そうした中、大手外食事業者が加盟する業界団体、日本フードサービス協会が事業継続のためのガイドラインを出した。感染症対策の基本的対処指針にもとづき、店内では「できるだけ2メートル以上の間隔を空けて横並び」や「会話は控えめに」などの注意喚起がならぶ。

しかし、これは外食文化や居酒屋文化の魅力を否定している。横並びで顔も見ず、会話も控えるとなれば、外食経営者の私でも行きたくないと思ってしまう。

何より要請というあいまいな指示だと、あいまいな受け取りになり、実行性や効果に懸念を感じる。

しかし、海外には見習うべき例もある。例えば、香港ではレストランは1テーブル当たりの上限を4人以下とし、5月から8人以下に基準を緩和した。明確な指示だ。

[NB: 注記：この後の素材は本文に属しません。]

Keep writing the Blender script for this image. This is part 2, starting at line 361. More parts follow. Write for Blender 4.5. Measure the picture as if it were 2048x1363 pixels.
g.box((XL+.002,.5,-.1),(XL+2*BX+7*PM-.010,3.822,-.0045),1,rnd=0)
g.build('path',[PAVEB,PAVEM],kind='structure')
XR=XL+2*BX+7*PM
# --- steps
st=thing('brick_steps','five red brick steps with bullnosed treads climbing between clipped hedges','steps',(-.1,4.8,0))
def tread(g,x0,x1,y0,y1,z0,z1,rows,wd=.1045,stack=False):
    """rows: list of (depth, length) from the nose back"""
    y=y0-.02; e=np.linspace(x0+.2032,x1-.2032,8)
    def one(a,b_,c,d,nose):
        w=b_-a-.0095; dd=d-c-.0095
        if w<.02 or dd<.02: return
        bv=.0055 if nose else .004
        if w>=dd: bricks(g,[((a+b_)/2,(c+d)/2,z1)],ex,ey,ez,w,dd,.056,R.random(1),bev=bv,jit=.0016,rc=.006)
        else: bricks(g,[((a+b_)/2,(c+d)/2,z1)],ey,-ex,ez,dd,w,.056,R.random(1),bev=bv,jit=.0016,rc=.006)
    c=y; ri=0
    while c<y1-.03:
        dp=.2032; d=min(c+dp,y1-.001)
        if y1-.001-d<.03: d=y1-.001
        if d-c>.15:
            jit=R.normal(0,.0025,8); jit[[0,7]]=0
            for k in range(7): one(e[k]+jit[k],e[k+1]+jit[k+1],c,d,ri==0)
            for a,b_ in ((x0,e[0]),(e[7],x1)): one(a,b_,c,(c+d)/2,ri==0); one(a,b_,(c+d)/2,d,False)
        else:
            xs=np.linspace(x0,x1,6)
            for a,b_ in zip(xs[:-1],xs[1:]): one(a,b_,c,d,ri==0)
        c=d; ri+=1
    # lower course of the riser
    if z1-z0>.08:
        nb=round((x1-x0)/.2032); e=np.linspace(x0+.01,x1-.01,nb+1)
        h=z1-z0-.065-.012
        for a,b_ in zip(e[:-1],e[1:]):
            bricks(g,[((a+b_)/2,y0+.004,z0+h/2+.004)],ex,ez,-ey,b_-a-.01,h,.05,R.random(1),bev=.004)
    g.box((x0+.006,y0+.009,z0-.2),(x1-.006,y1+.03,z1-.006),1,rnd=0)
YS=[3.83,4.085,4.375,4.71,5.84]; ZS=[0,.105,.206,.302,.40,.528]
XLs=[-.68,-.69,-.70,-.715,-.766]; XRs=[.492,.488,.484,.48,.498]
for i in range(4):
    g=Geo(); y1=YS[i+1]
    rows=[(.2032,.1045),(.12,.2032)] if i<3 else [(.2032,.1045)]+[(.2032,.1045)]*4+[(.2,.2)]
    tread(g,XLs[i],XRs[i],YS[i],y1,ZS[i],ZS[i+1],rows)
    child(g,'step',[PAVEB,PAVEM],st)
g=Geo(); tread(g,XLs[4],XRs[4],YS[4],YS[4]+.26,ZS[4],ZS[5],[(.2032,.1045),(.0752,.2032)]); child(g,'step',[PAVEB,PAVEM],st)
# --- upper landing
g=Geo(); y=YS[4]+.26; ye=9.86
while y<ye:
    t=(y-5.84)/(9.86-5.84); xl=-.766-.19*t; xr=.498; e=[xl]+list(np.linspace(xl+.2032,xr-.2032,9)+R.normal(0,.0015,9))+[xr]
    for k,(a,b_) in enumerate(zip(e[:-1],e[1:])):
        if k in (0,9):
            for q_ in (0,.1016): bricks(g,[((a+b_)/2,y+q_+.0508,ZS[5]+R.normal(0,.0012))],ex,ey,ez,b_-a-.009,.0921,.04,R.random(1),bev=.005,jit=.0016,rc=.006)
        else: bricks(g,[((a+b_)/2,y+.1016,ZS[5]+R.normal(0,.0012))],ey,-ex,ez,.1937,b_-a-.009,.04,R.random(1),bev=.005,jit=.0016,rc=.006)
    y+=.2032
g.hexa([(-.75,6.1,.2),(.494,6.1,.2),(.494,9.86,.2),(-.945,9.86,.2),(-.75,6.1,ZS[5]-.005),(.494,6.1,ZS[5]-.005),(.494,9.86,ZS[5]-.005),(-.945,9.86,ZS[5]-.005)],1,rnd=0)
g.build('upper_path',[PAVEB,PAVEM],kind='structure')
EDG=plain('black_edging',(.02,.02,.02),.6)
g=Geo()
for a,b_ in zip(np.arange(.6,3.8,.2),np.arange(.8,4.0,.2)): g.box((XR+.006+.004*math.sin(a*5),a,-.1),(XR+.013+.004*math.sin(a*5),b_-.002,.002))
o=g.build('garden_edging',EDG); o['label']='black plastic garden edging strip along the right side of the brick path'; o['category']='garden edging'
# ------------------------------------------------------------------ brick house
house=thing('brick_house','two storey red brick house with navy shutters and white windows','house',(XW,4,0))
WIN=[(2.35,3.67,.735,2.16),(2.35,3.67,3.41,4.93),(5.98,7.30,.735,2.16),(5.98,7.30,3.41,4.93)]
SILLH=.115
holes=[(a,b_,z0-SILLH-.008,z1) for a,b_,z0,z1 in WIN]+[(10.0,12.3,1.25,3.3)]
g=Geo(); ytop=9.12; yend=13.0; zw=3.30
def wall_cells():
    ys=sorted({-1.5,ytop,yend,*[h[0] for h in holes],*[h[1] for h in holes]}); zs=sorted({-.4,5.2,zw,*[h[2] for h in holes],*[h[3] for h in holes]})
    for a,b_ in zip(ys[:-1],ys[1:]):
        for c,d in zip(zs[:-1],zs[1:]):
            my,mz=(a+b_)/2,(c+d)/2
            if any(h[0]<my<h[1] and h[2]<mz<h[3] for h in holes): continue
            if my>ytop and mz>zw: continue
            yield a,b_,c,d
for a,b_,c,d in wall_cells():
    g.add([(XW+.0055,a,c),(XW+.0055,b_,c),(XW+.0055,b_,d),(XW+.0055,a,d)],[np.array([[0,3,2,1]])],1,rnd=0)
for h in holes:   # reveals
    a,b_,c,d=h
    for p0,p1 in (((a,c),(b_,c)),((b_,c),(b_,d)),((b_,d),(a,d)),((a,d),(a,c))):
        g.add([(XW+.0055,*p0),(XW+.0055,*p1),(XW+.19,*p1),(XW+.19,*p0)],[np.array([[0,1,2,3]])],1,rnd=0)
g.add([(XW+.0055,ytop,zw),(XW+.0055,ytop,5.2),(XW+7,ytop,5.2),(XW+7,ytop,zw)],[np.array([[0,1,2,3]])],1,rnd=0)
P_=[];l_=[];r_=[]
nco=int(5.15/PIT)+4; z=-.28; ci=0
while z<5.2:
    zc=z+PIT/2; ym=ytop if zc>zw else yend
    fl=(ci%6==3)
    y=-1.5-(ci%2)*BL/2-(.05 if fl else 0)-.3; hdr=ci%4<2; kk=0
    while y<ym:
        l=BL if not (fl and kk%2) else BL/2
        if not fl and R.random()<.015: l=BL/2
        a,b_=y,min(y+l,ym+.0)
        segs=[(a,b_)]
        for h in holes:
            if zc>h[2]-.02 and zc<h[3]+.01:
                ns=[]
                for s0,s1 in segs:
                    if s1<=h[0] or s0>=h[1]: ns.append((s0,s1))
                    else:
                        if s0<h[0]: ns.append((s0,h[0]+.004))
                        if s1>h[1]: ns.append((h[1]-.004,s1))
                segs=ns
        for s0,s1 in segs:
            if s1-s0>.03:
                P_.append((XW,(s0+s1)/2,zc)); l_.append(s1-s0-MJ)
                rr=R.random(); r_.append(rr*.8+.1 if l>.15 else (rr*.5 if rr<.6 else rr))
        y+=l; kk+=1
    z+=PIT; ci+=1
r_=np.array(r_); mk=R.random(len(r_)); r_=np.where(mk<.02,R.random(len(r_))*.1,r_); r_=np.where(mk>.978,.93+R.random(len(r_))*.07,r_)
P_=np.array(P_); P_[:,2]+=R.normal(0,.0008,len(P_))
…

シンガポールはイートインを禁止し、テークアウトのみにした。その分生じた人件費や家賃などの損失を国が請け負う形で、わかりやすく、何より政策が経営者目線だ。

外食には、お店でしか味わえない文化がある。協会は「日本の外食産業の発展と、豊かな食文化の創造に貢献」との理念をうたうが、このままでは「文化が壊れてしまう」。

外食産業も、これまで多くの雇用と納税を担ってきた。不急であっても不要ではない。今、業界そのものが「アラート」を発令するぐらい存亡の危機だと思う。

ワタミも居酒屋を65店舗閉店したが、かわりに今月来月で約25店舗、持ち帰りが好調の「から揚げの天才」をオープンさせる。新しい生活様式で、経営改革や構造改革は必至だ。しかし、居酒屋はなくならないと断言したい。

亡き恩師・つぼ八創業者の石井誠二さんは「居酒屋は、お酒や料理をただ提供するところじゃない。元気を提供するところだ」。そう言っていた。骨のある人が文化を守ってきた。ワクチンが開発されるまでは、グッと堪えることも多いだろう。しかし、しっかりと外食文化、居酒屋文化を守っていきたい。